Friction and Scale Readings for a Cuboid on a Weighing Scale

[Eitan Levy]

Homework Statement

A cuboid with a mass of M is put on a weighing scale.
First the situation is the one in the picture (the ball doesn't move), the cuboid stays on the cuboid without moving.
What will the scale show?
Now yarn number 2 is torn, the cuboid still doesn't move.
What will the scale show right after the yarn is torn?
What is the friction force that the scale will apply on the cuboid right after the yarn is torn?
What will the scale show when α=0?
What is the friction force will apply on the cuboid right when α=0?

Homework Equations

a_r=v²/r
ma=F

The Attempt at a Solution

I don't have the answers to my question so I have no idea if I am correct or not.
When yarn number 2 still isn't torn:

mg=T₁cosα
T₁sinα=T₂
So, f_s=0
N=T₁cosα+Mg=(M+m)g[/B]

Right after the yarn is torn:

a_r=v²/r=0
T₁=mgcosα
N=Mg+T₁cosα
N=Mg+mgcos²α
f_s=T₁sinα
f_s=mgsinαcosα

When α=0

f_s=0
Let's say the the length of yarn number 1 is l
Energy right after the yarn is torn: E₀=mgl(1-cosα)
Energy when α=0: E₁=0.5mv²
E₀=E₁
v²=2-2cosα
ma_r=T₁-mg
a_r=v²/r
T₁=mg(1+2-2cosα)=mg(3-2cosα)
N=Mg+T₁=Mg+mg(3-2cosα).


Does everything seem correct?

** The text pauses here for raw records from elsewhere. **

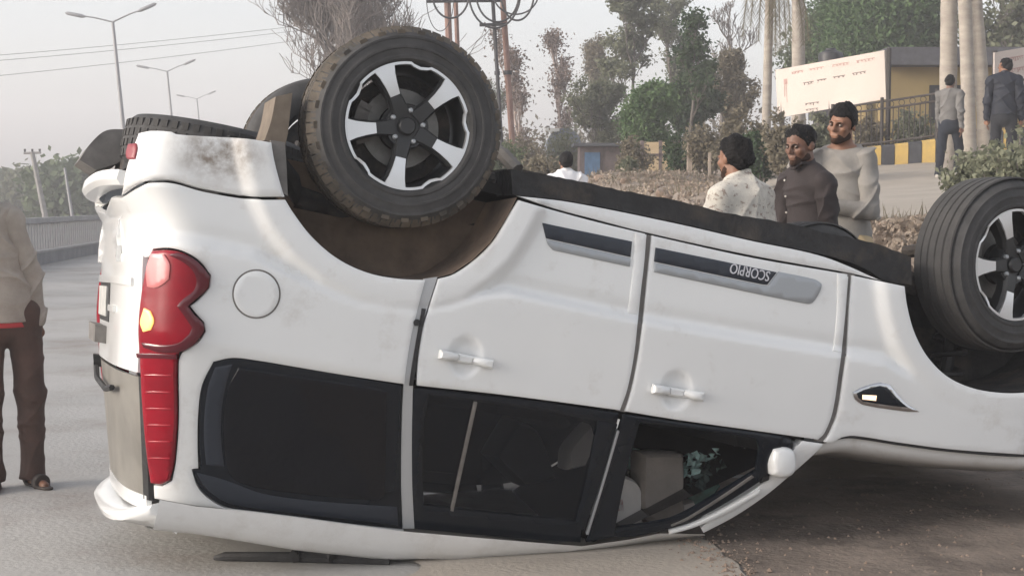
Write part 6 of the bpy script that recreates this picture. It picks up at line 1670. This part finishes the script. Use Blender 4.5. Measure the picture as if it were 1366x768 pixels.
for i in range(380):
    t = r.random(); ex, ey = np.interp(t, [0, .3, .6, 1], [936, 960, 1004, 1050]), np.interp(t, [0, .3, .6, 1], [718, 738, 770, 830])
    x, y = gnd0(ex+r.gauss(-6, 22), ey+r.gauss(0, 5), .018); k = abs(r.gauss(0, .006))+.002; a = r.uniform(0, 6.28)
    q4 = [Vector((x+k*math.cos(a+t_), y+k*math.sin(a+t_), .0185)) for t_ in (0, 1.5, 3.1, 4.6)]; gv.add(q4+[Vector((x, y, .019+k*.7))], [(0, 1, 4), (1, 2, 4), (2, 3, 4), (3, 0, 4)])
o = gv.build('gravel', M_rock, smooth=False); o['kind'] = 'stuff'
gr = MB()
for i in range(2600):
    px = r.uniform(690, 1240); d = r.uniform(12, 30); x = (px-PCX)/FPX*d; s = road_s(x, d)
    if s < 4 or s > ramp_left(d)-.1: continue
    z = float(gz_full(np.array(x), np.array(d))); h_ = r.uniform(.06, .22); dx, dy = r.gauss(0, .06), r.gauss(0, .06); gr.add([(x-.008, d, z), (x+.008, d, z), (x+dx, d+dy, z+h_)], [(0, 1, 2)])
o = gr.build('dry_grass', L_dry, smooth=False); o['kind'] = 'stuff'

# =================================================================== HAZE
hz = MB(); hz.box((0, 150, 8.5), (700, 400, 29.0)); ho = hz.build('haze', None, smooth=False) if False else None
me = bpy.data.meshes.new('haze'); me.from_pydata([(-300, -60, -6), (300, -60, -6), (300, 460, -6), (-300, 460, -6), (-300, -60, 24), (300, -60, 24), (300, 460, 24), (-300, 460, 24)], [],
    [(3, 2, 1, 0), (4, 5, 6, 7), (0, 1, 5, 4), (1, 2, 6, 5), (2, 3, 7, 6), (3, 0, 4, 7)])
ho = bpy.data.objects.new('haze', me); link(ho); ho['kind'] = 'stuff'
mh = bpy.data.materials.new('haze_air'); mh.use_nodes = True; n = mh.node_tree.nodes; l = mh.node_tree.links
n.remove(n['Principled BSDF']); pv = n.new('ShaderNodeVolumePrincipled'); pv.inputs['Color'].default_value = (.90, .90, .93, 1); pv.inputs['Density'].default_value = .0028; pv.inputs['Anisotropy'].default_value = .2
l.new(pv.outputs[0], n['Material Output'].inputs['Volume']); me.materials.append(mh)
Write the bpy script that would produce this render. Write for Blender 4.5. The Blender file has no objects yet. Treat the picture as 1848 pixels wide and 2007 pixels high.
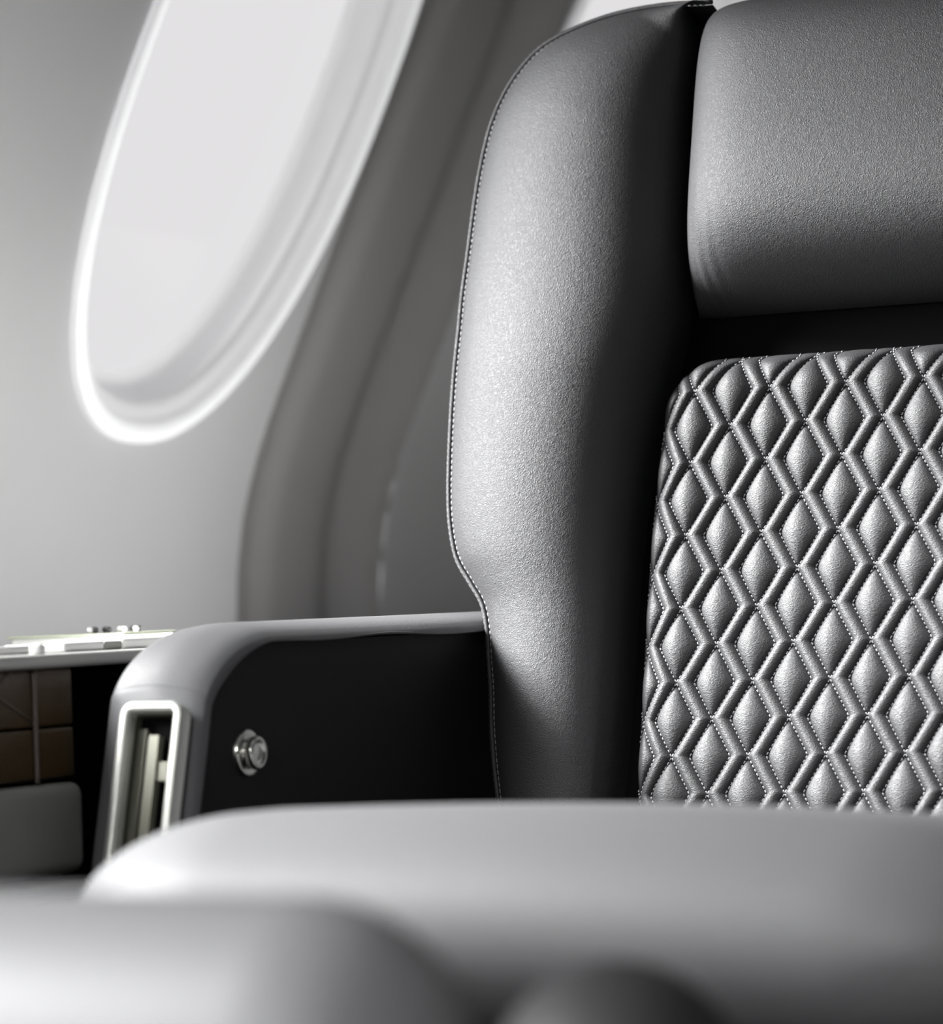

I am really uncertain about this.
Thanks a lot!

 

[kuruman]

You show too many forces in your diagrams. It seems you are confused about what your system is. First you should decide what your system is. Your choices are (a) cuboid only; (b) hanging mass with string only; (c) cuboid and hanging mass together. Then consider what objects outside your chosen system act on it. Draw them in and analyze them.

Also, take a good look at your last drawing for it illustrates what I am saying. It shows an unbalanced force to the left, yet you claim the acceleration is zero. Can that be?

 

[Eitan Levy]

You show too many forces in your diagrams. It seems you are confused about what your system is. First you should decide what your system is. Your choices are (a) cuboid only; (b) hanging mass with string only; (c) cuboid and hanging mass together. Then consider what objects outside your chosen system act on it. Draw them in and analyze them.

Also, take a good look at your last drawing for it illustrates what I am saying. It shows an unbalanced force to the left, yet you claim the acceleration is zero. Can that be?

I thought it would better visually for you to look on. When I solve I draw each body by itself.
I show the force but says it equals to zero later, obviously in the exam I won't draw that force but explain why it's zero.

 

[kuruman]

I thought it would better visually for you to look on.

It is not because it isn't clear what you are drawing a free body diagram of. This way of drawing free body diagrams will lead you into trouble when you get to problems that involve torques where the point of application of the forces matters. Although your answers are all correct, there should be no forces drawn on the left side of the box because there is nothing on that side that can exert a force. The reaction forces due to the tension in the strings should be drawn at the other side of the strings where it's tied to the ceiling and the wall. Also, friction should be drawn at the point of contact.

Drawing action-reaction counterparts in a multi-component free body diagram does no harm if done correctly because one adds and subtracts a vector, i.e. adds the zero vector. However, that makes the picture more confusing to read and increases the likelihood of adding something that doesn't belong.

 

[Eitan Levy]

It is not because it isn't clear what you are drawing a free body diagram of. This way of drawing free body diagrams will lead you into trouble when you get to problems that involve torques where the point of application of the forces matters. Although your answers are all correct, there should be no forces drawn on the left side of the box because there is nothing on that side that can exert a force. The reaction forces due to the tension in the strings should be drawn at the other side of the strings where it's tied to the ceiling and the wall. Also, friction should be drawn at the point of contact.

Drawing action-reaction counterparts in a multi-component free body diagram does no harm if done correctly because one adds and subtracts a vector, i.e. adds the zero vector. However, that makes the picture more confusing to read and increases the likelihood of adding something that doesn't belong.

Alright, thank you for your advice.

 

[Billing Tom]

Looks like a good advice. Thank you so much!